Repeat, (b) and (c) to a total of 4 times.

Finish with 5 minutes warm down as easy walking, giving a total session time of 43 minutes

Tues.      Walk 20 minutes: Easy recovery pace.

Wed        Time trial. Find a repeatable course that takes you about 20 to 30 minutes. eg around the local park or around part of a handy golf course. It will be about 4 or 5 km. If you are a facts and figures fanatic, you might like to measure out 5 km on your bike or car odometer. However, the actual distance is not really important, more that it is repeatable in subsequent weeks.

                Do a 10 minute warm-up. Next walk as fast as you can around your time trial course, recording the time at finish. Warm-down easy pace for 5 minutes.

Write this time in your diary and we will compare it to next week’s T.T.

Thurs      Walk 10 minutes easy warm-up. Next do 5 minutes of lamp-post WALK intervals: Walk one lamp-post (or 50 metres) as fast as possible, and every other lamp post walk easy. Next do 5 minutes of lamp-post JOG intervals: jog one lamp-post (or 50 metres), and every other lamp post walk easy. Next do 5 minutes of lamp-post WALK intervals: Walk one lamp-post (or 50 metres) as fast as possible, and every other lamp post walk easy.

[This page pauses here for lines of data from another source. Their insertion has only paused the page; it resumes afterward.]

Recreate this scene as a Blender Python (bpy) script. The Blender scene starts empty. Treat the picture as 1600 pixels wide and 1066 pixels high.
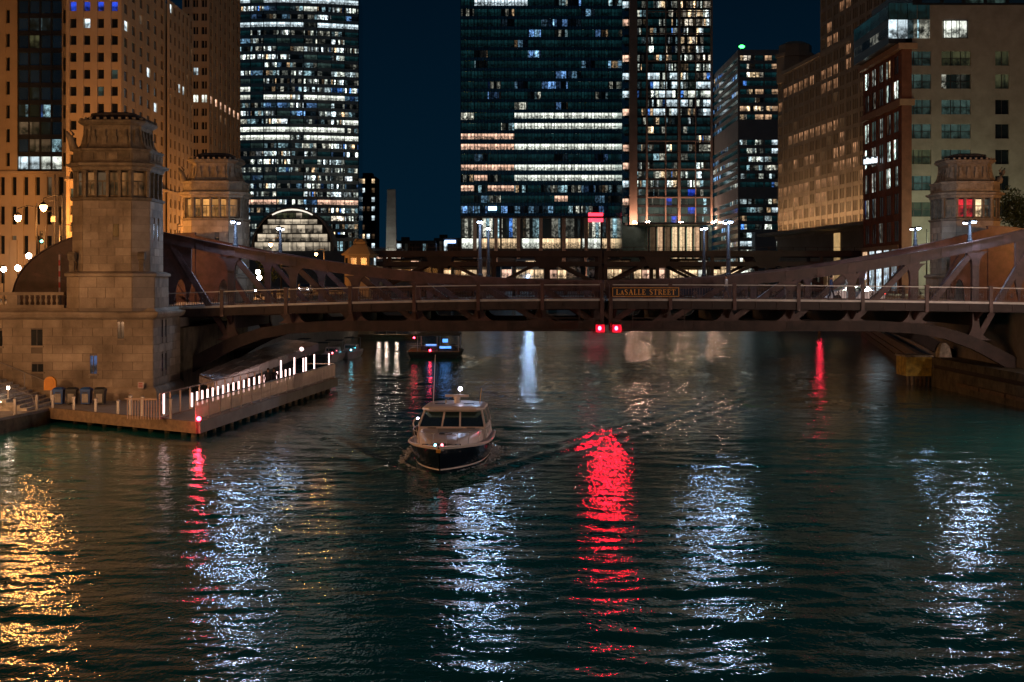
import bpy, math, random
import numpy as np
from mathutils import Vector

random.seed(7)
R = math.radians
SC = bpy.context.scene
COL = SC.collection

# ---------------------------------------------------------------- camera
FPX, U0, V0, HC = 2222.0, 800.0, 440.0, 8.7        # focal length in photo pixels, horizon row, eye height
cam_d = bpy.data.cameras.new('camera')
cam = bpy.data.objects.new('camera', cam_d)
COL.objects.link(cam)
cam.location = (0, 0, HC)
cam.rotation_euler = (R(90), 0, 0)
cam_d.lens = 50.0
cam_d.sensor_width = 36.0
cam_d.shift_y = -(533 - V0) / 1600.0
cam_d.clip_start = 0.5
cam_d.clip_end = 5000
SC.camera = cam

# ---------------------------------------------------------------- night sky
world = bpy.data.worlds.new('World')
SC.world = world
world.use_nodes = True
wn = world.node_tree.nodes
wl = world.node_tree.links
wn.clear()
w_out = wn.new('ShaderNodeOutputWorld')
sky = wn.new('ShaderNodeTexSky')
sky.sky_type = 'NISHITA'
sky.sun_disc = False
sky.sun_elevation = R(-4)
sky.sun_rotation = R(200)
bg1 = wn.new('ShaderNodeBackground')
bg1.inputs['Strength'].default_value = 0.004
wl.new(sky.outputs[0], bg1.inputs['Color'])
tcw = wn.new('ShaderNodeTexCoord')
sepw = wn.new('ShaderNodeSeparateXYZ')
wl.new(tcw.outputs['Generated'], sepw.inputs[0])
rw = wn.new('ShaderNodeValToRGB')
rw.color_ramp.elements[0].position = 0.0
rw.color_ramp.elements[0].color = (0.0010, 0.0120, 0.026, 1)
rw.color_ramp.elements[1].position = 0.26
rw.color_ramp.elements[1].color = (0.0004, 0.0038, 0.0095, 1)
wl.new(sepw.outputs['Z'], rw.inputs[0])
bg2 = wn.new('ShaderNodeBackground')
bg2.inputs['Strength'].default_value = 1.0
wl.new(rw.outputs[0], bg2.inputs['Color'])
adw = wn.new('ShaderNodeAddShader')
wl.new(bg1.outputs[0], adw.inputs[0])
wl.new(bg2.outputs[0], adw.inputs[1])
wl.new(adw.outputs[0], w_out.inputs['Surface'])

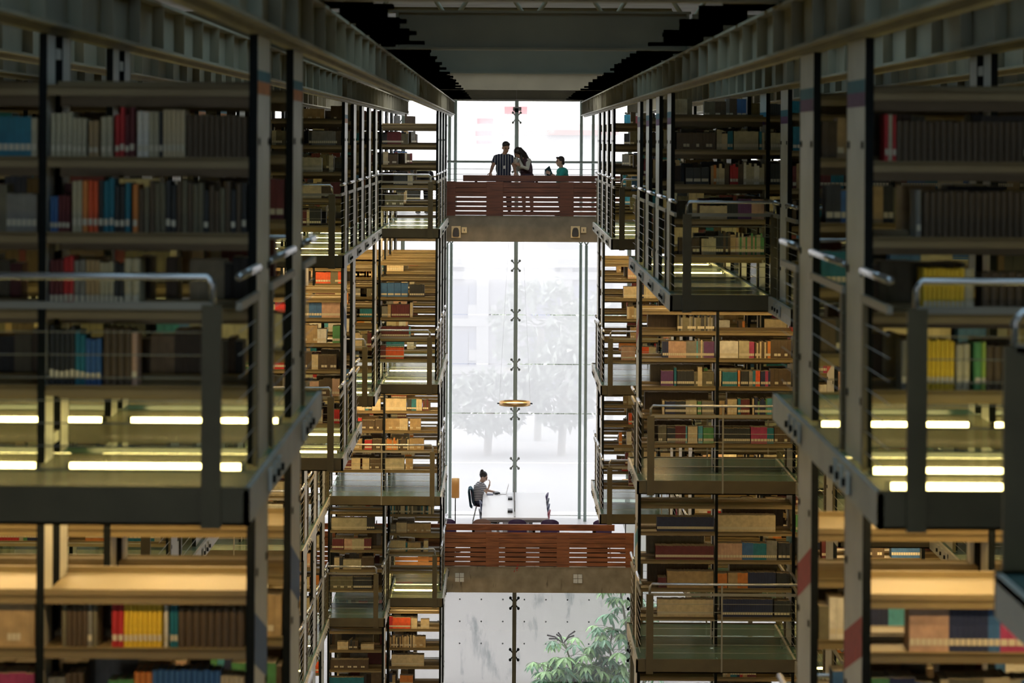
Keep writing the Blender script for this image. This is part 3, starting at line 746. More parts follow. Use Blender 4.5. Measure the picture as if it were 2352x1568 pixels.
def rod(x, d, z0, z1, label, clevis):
    t = thing('tension_rod', (x, d, z0), label, 'rod', 'tension rods in front of the window')
    MB().tube([(0,0,0),(0,0,z1-z0-(.42 if clevis else 0))], .042, 10).obj('rod', M['mullion'], t, smooth=True)
    if clevis:
        h = z1-z0; m = MB()
        for s in (-1, 1): m.tube([(0,0,h-.42),(s*.07,0,h-.3),(s*.07,0,h-.22),(s*.03,0,h-.08)], .02, 6)
        m.obj('fork_end', M['mullion'], t, smooth=True)
        MB().box(-.12, .12, -.03, .03, h-.16, h).obj('anchor_plate', M['mullion'], t)
for x, d, w_ in ((-1.5, 62.3, 'front left'), (-1.4, 62.75, 'rear left'), (1.96, 62.75, 'rear right'), (2.09, 62.3, 'front right')):
    rod(x, d, -9.84, -2.3, f"{w_} green grey tension rod between the two bridges", True)
for x, d, w_, r_ in ((-1.42, 60.9, 'outer left', .04), (-1.27, 60.9, 'inner left', .05), (1.9, 60.9, 'inner right', .05), (2.2, 60.9, 'outer right', .04)):
    rod(x, d, -1.78, 2.9, f"{w_} steel rod rising from the upper bridge to the roof", False)

# ------------------------------------------------------------------ ring lamp
c = at(1182.5, 926, 59.0)
t = thing('ring_pendant_lamp', c, 'lit brass ring pendant lamp hanging before the tall window', 'lamp')
def band(r0, r1, z0, z1, n=64):
    m = MB()
    for i in range(n):
        a = 2*math.pi*i/n; ca, sa = math.cos(a), math.sin(a)
        m.v += [(r0*ca,r0*sa,z0),(r1*ca,r1*sa,z0),(r1*ca,r1*sa,z1),(r0*ca,r0*sa,z1)]
    for i in range(n):
        b, e = i*4, ((i+1) % n)*4
        for k in range(4): m.f.append((b+k, b+(k+1) % 4, e+(k+1) % 4, e+k)); m.m.append(0)
    return m
brass = mat('brass_ring', (.55,.34,.14), .3, .7)
band(.375, .385, -.045, .045).obj('ring_band', brass, t, smooth=True)
band(.345, .373, -.04, -.02).obj('light_strip', mat('warm_light_strip', (1,.8,.5), .5, emit=(1,.75,.42), estr=5), t)
for a in (R(185), R(-5), R(90)):
    MB().tube([(.38*math.cos(a),.38*math.sin(a),.04),(.02*math.cos(a),.02*math.sin(a),6.9),(0,0,7.15)], .0014, 4).obj('suspension_wire', M['cable'], t)
    MB().tube([(.385*math.cos(a),.385*math.sin(a),0),(.43*math.cos(a),.43*math.sin(a),0)], .016, 8).obj('wire_knob', M['black'], t)
# wires end at a small ceiling rose under the roof
MB().tube([(0,0,7.1),(0,0,7.2)], .05, 12).obj('ceiling_rose', M['black'], t)
MB().tube([(0,0,7.2),(0,0,9.3)], .006, 6).obj('drop_cable', M['cable'], t)

# ------------------------------------------------------------------ reading table, chairs, lamps
F3 = FL[3] + .012
t = thing('reading_table', (.265, 60.2, F3), 'large white reading table behind the lower balustrade', 'table')
MB().box(-.8, .8, -2.1, 2.1, .69, .74).obj('tabletop', M['white'], t, bevel=.006)
MB().box(-.74, .74, -2.04, 2.04, .62, .69).obj('apron', M['cable'], t)
for x in (-.22, .28):
    for y in (-1.7, 1.7): MB().box(x-.07, x+.07, y-.05, y+.05, 0, .62).obj('leg', M['white'], t)
MB().box(-.02, .02, -2.0, 2.0, .74, .755).obj('cable_channel', M['cable'], t)
sc = MB(); sc.quad([(0,-1.2,.755),(0,2.0,.755),(0,2.0,1.02),(0,-1.2,1.02)]); sc.obj('clear_divider', M['glass_clear'], t)
for y in (-1.2, .4, 2.0): MB().tube([(0,y,.75),(0,y,1.03)], .012, 8).obj('divider_post', M['cable'], t)
MB().box(-.17, -.05, -1.35, -1.05, .745, .80).obj('power_box', M['darkhorn'], t)
MB().box(-.16, -.05, .75, 1.0, .745, .79).obj('power_box', M['darkhorn'], t)

def shell(w, h0, h1, d, mi=0):
    "moulded chair shell: curved seat running up into a rounded back; faces +Y at the seat front"
    prof = [(.22,.44),(.12,.43),(0,.425),(-.12,.43),(-.19,.46),(-.225,.53),(-.24,.64),(-.255,.76),(-.27,h1)]
    m = MB(); n = 9
    for off in (0, .014):
        for (y, z) in prof:
            for i in range(n):
                u = -1+2*i/(n-1)
                k = 1.0 if z < .6 else (1-.10*max(0,(z-.6)/(h1-.6)))
                drop = .07*(abs(u)**3) if z == h1 else 0
                m.v.append((u*w/2*k, y+(.05*u*u if z > .5 else 0)-off*(1 if z > .5 else 0), z+(.03*u*u if z < .5 else 0)-drop-off*(1 if z <= .5 else 0)))
    P = len(prof)
    for o_ in (0, 1):
        for r in range(P-1):
            for i in range(n-1):
                a = o_*P*n+r*n+i; q = (a, a+1, a+1+n, a+n); m.f.append(q if o_ == 0 else q[::-1]); m.m.append(0)
    rim = [i for i in range(n)] + [r*n+n-1 for r in range(1,P)] + [(P-1)*n+i for i in range(n-2,-1,-1)] + [r*n for r in range(P-2,0,-1)]
    for i in range(len(rim)):
        a, b = rim[i], rim[(i+1) % len(rim)]; m.f.append((b, a, a+P*n, b+P*n)); m.m.append(0)
    return m
CH = {}
def chair(x, y, rz, colname, col, label, h1=.86):
    t = thing('chair', (x, y, F3), label, 'chair', 'reading chairs on the lower bridge'); t.rotation_euler.z = rz
    key = (colname, h1)
    if key not in CH: CH[key] = shell(.46, .44, h1, .4).mesh('seat_shell', mat('chair_shell_'+colname, col, .45), True)
    link('seat_shell', CH[key], t)
    for sx in (-1, 1):
        for sy, ty in ((.16, .22), (-.12, -.22)):
            link('leg', CH.setdefault(('leg', sx, sy), MB().tube([(sx*.17, sy, .425), (sx*.21, ty, 0)], .011, 8).mesh('chair_leg', M['cable'], True)), t)
    return t
PUR, TAN, DK = (.06,.03,.12), (.33,.2,.16), (.03,.035,.06)
for x, cn, col, w_ in ((1026,'purple',PUR,'first, tucked beside the floor lamp'), (1107,'tan',TAN,'second from the floor lamp, tan'), (1188,'purple',PUR,'third from the floor lamp'), (1263,'purple',PUR,'fourth from the floor lamp'), (1383,'purple',PUR,'fifth, below the right stack')):
    chair(X(x, 1195, 56.9), 57.1, 0, cn, col, f"{cn} chair back peeking over the lower balustrade, {w_}", .905)
for i, y in enumerate((58.6, 59.55, 60.5, 61.45)):
    chair(.86, y, R(90), ['red','navy','black','purple'][i], [(.3,.03,.06),(.02,.03,.1),DK,PUR][i], f"{['red','navy','black','purple'][i]} chair pushed in along the window-lit right side of the table")
for i, y in enumerate((58.7, 60.1)):
    chair(-.33, y, R(-90), ['black','navy'][i], [DK,(.02,.03,.1)][i], f"{['black','navy'][i]} empty chair at the side of the table, in front of the reading girl")
chair(-.58, 62.0, R(-90), 'maroon', (.1,.02,.05), 'maroon chair the girl in the striped top sits on')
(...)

Finally, walk easy as a warm-down for 5 minutes.

Fri           Day off.

We’re smack in the middle of winter, and it is sometimes challenging to get out in the foul weather. Personally, if I have good weather proof gear, I absolutely LOVE walking and jogging in inclement weather The secret lies in the “layering” of garments that provide thermal insulation and wicking of sweat and water off the skin. Don’t skimp on the gear.

The most valuable items to take are a wooly thermal hat and wooly thermal gloves. They are small, light and very effective, especially as most of your heat is lost through your head. (If I had to choose only one item of clothing, it would be a hat!) On your body, next to your skin you need a thermal, wicking layer such as merino or polypropylene. (Cotton is useless, and dangerous in that it can lead to hypothermia once wet in the cold). Then add more thermal layers as necessary, on top of the first thermal, eg another merino or poly, or a wooly or fleece jumper. Once again, no cotton sweatshirts in the rain. The outer-most layer should be a snug, waterproof jacket with a good hood, and overpants.

If the weather is life-threateningly bad, then you can be imaginative by walking up and down stair wells in high-rise buildings, or going to the gym. A winning weather strategy is the 4 “P”s: Prior Planning Prevents Procrastination. Get some good kit, and read the weather forecast so you can plan the best time to go and know what gear to pack. The ultimate tool is always your attitude. If the weather is bad, look for the positive, after training you will appreciate that hot shower and cuppa all the more!